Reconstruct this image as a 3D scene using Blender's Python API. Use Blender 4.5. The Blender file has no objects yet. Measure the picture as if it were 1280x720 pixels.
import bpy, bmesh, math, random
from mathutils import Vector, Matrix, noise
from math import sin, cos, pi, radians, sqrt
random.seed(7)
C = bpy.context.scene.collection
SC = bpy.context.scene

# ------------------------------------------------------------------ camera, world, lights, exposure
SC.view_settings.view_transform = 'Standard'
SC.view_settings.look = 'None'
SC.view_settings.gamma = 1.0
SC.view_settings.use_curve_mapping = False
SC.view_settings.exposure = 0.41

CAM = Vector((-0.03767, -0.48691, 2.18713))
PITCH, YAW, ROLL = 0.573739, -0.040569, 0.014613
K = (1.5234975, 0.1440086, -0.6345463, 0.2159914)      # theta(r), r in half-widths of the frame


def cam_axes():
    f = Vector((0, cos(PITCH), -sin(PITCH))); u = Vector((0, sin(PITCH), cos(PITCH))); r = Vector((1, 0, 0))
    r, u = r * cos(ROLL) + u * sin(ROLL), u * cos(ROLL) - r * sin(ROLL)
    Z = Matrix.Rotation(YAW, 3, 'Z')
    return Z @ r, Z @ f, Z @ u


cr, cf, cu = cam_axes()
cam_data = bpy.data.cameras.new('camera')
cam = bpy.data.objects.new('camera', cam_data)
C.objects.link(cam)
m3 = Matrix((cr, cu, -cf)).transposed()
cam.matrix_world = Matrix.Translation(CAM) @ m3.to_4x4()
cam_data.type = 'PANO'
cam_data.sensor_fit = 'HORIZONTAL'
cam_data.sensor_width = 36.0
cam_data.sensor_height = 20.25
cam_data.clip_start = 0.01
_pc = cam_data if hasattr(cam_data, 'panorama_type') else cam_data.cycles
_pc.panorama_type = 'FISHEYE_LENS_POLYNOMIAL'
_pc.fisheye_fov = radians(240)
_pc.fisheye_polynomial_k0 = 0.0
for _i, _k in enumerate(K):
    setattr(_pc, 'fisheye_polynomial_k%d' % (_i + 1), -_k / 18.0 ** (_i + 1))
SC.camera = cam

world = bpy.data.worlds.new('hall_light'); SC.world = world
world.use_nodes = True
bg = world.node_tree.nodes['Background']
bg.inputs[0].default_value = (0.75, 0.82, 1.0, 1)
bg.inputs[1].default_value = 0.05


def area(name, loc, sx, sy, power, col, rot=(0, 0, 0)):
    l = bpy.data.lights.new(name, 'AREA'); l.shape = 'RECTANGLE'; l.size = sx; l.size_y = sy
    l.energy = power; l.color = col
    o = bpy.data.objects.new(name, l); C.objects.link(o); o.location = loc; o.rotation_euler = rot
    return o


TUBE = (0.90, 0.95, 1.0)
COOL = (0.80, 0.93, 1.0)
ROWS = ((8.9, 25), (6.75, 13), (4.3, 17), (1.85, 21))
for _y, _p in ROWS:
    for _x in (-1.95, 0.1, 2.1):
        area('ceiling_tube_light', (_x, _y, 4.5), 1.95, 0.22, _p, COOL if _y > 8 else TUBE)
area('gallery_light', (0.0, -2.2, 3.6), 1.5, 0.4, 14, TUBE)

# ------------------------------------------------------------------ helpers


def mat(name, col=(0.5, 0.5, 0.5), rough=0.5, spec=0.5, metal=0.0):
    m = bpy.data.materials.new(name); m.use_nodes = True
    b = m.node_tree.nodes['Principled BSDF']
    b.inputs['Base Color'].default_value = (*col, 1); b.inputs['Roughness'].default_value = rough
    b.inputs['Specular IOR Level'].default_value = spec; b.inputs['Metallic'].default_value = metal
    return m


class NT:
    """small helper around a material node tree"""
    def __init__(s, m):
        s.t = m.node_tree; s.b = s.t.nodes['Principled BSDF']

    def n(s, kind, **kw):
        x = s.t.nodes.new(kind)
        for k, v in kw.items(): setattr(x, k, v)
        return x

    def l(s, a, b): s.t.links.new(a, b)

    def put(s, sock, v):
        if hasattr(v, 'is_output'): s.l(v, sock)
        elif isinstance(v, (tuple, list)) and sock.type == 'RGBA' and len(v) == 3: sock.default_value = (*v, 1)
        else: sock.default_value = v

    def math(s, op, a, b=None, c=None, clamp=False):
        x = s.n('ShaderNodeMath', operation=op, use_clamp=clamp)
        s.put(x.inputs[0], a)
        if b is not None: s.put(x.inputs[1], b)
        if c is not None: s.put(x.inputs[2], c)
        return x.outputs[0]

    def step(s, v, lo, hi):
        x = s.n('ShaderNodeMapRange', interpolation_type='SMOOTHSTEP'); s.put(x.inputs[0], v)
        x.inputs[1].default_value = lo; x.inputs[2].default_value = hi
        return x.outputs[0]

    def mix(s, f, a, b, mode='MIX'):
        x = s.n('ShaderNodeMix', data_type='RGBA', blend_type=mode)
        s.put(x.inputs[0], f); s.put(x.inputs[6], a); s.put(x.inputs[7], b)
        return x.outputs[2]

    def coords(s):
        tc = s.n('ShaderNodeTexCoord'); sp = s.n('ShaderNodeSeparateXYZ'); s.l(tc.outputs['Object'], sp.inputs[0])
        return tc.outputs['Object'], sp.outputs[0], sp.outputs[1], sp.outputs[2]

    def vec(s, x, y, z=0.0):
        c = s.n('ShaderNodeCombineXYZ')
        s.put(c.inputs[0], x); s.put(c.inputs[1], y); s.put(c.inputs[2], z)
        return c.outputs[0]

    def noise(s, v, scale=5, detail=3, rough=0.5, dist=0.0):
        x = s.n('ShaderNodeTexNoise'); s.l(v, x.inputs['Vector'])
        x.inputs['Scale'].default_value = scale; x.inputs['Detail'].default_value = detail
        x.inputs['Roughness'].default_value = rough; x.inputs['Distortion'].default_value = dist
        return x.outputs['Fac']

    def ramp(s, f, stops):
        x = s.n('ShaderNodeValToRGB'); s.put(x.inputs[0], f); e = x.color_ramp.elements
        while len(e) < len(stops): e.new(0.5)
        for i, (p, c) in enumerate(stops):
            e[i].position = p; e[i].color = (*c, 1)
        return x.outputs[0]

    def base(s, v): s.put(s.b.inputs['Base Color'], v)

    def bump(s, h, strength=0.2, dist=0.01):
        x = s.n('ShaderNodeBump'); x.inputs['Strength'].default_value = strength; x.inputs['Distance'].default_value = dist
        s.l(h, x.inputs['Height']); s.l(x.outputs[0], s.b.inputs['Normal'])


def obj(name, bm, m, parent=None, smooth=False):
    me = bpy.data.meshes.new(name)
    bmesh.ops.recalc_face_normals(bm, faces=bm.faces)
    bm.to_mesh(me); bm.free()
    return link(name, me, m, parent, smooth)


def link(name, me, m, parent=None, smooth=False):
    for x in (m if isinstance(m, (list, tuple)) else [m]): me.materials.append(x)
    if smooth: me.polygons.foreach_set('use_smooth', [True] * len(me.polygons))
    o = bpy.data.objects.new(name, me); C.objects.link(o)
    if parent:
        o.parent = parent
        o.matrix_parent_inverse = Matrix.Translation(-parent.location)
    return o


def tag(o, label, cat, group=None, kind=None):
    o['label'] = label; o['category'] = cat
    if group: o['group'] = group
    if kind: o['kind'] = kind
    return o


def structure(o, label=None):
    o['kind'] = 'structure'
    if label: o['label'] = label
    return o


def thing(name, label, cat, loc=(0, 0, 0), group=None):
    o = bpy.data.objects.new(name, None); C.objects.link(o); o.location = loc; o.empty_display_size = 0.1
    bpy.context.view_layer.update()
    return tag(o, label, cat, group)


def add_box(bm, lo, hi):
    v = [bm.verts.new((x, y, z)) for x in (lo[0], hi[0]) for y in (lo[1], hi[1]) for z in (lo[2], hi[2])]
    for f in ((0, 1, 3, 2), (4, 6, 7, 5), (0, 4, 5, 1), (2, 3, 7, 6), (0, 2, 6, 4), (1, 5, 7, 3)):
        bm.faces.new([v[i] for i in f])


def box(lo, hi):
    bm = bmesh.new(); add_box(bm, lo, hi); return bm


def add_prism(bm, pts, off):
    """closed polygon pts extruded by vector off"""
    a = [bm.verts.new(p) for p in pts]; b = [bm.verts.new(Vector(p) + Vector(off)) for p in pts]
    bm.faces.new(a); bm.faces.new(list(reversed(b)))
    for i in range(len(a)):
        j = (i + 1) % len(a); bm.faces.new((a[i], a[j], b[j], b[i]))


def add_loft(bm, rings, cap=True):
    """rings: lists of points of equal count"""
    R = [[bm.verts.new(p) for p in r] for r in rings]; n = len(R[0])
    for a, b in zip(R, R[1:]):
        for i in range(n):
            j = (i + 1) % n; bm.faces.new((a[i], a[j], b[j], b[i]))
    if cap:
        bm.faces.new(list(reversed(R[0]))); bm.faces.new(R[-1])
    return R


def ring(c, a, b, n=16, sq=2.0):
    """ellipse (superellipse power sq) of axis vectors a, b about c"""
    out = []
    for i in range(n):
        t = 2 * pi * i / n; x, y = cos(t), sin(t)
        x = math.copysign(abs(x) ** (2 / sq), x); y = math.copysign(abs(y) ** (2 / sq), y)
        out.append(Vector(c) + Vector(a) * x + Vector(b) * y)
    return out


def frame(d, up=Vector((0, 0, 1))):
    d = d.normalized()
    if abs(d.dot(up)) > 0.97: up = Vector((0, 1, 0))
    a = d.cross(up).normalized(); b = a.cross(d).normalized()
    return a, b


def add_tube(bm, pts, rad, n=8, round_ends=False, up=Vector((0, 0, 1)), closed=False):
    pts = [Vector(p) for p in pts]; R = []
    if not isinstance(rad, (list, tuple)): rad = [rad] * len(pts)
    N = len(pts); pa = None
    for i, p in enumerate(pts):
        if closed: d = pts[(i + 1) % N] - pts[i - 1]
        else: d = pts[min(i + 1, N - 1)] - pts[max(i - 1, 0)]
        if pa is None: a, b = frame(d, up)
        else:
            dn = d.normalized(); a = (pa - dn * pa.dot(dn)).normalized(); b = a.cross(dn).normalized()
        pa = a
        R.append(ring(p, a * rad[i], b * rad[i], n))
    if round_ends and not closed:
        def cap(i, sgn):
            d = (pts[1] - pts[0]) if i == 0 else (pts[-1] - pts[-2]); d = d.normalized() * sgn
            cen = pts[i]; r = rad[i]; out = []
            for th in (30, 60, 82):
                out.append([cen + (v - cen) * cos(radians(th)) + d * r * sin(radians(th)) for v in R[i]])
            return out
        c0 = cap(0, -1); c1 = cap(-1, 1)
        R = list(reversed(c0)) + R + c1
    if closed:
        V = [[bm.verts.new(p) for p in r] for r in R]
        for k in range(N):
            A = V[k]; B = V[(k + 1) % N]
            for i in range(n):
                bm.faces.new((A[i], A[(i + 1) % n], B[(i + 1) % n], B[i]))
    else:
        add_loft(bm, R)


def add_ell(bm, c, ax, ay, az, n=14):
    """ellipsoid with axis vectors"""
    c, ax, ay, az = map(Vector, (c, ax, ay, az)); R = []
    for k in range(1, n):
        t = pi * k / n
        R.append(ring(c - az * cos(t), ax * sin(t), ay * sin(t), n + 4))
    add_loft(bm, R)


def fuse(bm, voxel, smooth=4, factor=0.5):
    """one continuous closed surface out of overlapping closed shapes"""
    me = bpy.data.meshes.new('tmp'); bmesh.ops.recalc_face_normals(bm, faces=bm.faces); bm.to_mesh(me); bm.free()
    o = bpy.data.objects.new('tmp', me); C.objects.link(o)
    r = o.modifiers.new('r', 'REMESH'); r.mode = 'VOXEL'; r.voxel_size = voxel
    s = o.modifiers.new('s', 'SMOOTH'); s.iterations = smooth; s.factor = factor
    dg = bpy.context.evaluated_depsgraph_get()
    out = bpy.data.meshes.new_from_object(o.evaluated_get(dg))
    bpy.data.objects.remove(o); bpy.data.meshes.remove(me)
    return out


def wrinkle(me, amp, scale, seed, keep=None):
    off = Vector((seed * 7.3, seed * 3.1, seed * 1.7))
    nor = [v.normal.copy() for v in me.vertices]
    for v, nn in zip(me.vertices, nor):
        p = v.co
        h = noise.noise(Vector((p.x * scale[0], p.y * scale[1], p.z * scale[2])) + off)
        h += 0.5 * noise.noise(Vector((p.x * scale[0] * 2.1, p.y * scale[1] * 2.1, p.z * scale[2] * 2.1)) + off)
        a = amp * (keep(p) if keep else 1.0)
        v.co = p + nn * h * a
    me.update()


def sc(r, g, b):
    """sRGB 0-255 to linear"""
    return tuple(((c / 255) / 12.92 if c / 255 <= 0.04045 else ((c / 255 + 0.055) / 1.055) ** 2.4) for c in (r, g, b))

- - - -

Copy every line of the data that holds the string "scene".

Reconstruct this image as a 3D scene using Blender's Python API. Use Blender 4.5. The Blender file has no objects yet. Measure the picture as if it were 1280x720 pixels.
C = bpy.context.scene.collection
SC = bpy.context.scene